Question

What is the particular solution of the differential equation $y' + y\tan x = \sin \left( {2x} \right)$ where $y\left( 0 \right) = 1$?

Answer 1

Hint: Here, in the given question, we are given differential equation $y' + y\tan x = \sin \left( {2x} \right)$ where $y\left( 0 \right) = 1$ and we need to find the particular solution of the differential equation. To find the answer to the given equation, first we have to observe the type of given differential equation, which is the linear differential equation $\dfrac{{dy}}{{dx}} + Py = Q$. Then we will find its integrating factor as ${e^{\int {Pdx} }}$ and find a particular solution of the equation by formula by substituting constant.

Complete step by step answer:
We have, $y' + y\tan x = \sin \left( {2x} \right)$
This can also be written as:
$\dfrac{{dy}}{{dx}} + \tan x.y = \sin \left( {2x} \right).........\left( i \right)$
This is a first order linear differential equation of the form:
$\dfrac{{dy}}{{dx}} + Py = Q$
where $P$ and $Q$ are functions of $x$.

This type of differential equations are solved when they are multiplied by a factor, which is called an integrating factor, because by multiplication of this factor the left hand side of the differential equation $\left( i \right)$ becomes the exact differential of some function.For the given equation,
$y' + \tan x.y = \sin \left( {2x} \right)$, $P = \tan x$ and $Q = \sin \left( {2x} \right)$
We will solve this using an integrating factor.
$ \Rightarrow I.F. = {e^{\int {Pdx} }}$

On substituting value of $P$, we get
$ \Rightarrow I.F. = {e^{\int {\tan xdx} }}$
As we know
$ \Rightarrow I.F. = {e^{\log \sec x}}$
$ \Rightarrow I.F. = \sec x$
Multiplying both sides of $\left( i \right)$ by integrating factor $\left( {\sec x} \right)$, we get
$ \Rightarrow \sec x\dfrac{{dy}}{{dx}} + \sec x\tan x.y = \sec x\sin \left( {2x} \right)$
Integrating both sides with respect to $x$, we get
$ \Rightarrow y\left( {\sec x} \right) = \int {\left( {\sin 2x \times \sec x} \right)} dx + C$ [Using: $y\left( {I.F.} \right) = \int {\left( {Q \times I.F.} \right)} dx + C$]
As we know $\sec x = \dfrac{1}{{\cos x}}$ and $\sin 2x = 2\sin x\cos x$. Therefore, we get
\[ \Rightarrow y\dfrac{1}{{\cos x}} = \int {\dfrac{1}{{\cos x}}\left( {2\sin x\cos x} \right)dx} + C\]

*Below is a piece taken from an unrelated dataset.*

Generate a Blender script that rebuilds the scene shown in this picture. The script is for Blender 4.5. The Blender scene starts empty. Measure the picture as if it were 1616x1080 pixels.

On cancelling out common terms on RHS, we get
\[ \Rightarrow \dfrac{y}{{\cos x}} = \int {2\sin xdx} \]
\[ \Rightarrow \dfrac{y}{{\cos x}} = 2\int {\sin xdx} \]
As we know $\int {\sin x = - \cos x + C} $. Therefore, we get
$ \Rightarrow \dfrac{y}{{\cos x}} = - 2\cos x + C$
On cross multiplication, we get
$ \Rightarrow y = - 2{\cos ^2}x + C\cos x$
Which is the general solution. Then using $y\left( 0 \right) = 1$ we can find $C$ as:
$ \Rightarrow 1 = - 2{\cos ^2}0 + C\cos 0$
As we know $\cos 0 = 1$. Therefore, we get
$ \Rightarrow 1 = - 2 + C$
$ \Rightarrow C = 3$
Hence, $y = - 2{\cos ^2}x + 3\cos x$.

Therefore, the particular solution of the differential equation $y' + y\tan x = \sin \left( {2x} \right)$ where $y\left( 0 \right) = 1$ is $y = - 2{\cos ^2}x + 3\cos x$.

Note: While solving differential equations, firstly rearrange the differential equation in such a way that you can get a differential equation in some known form such as variable separable, homogeneous or linear differential equation. While finding a particular solution, finding the value of constant very accurately as a particular solution is a unique solution.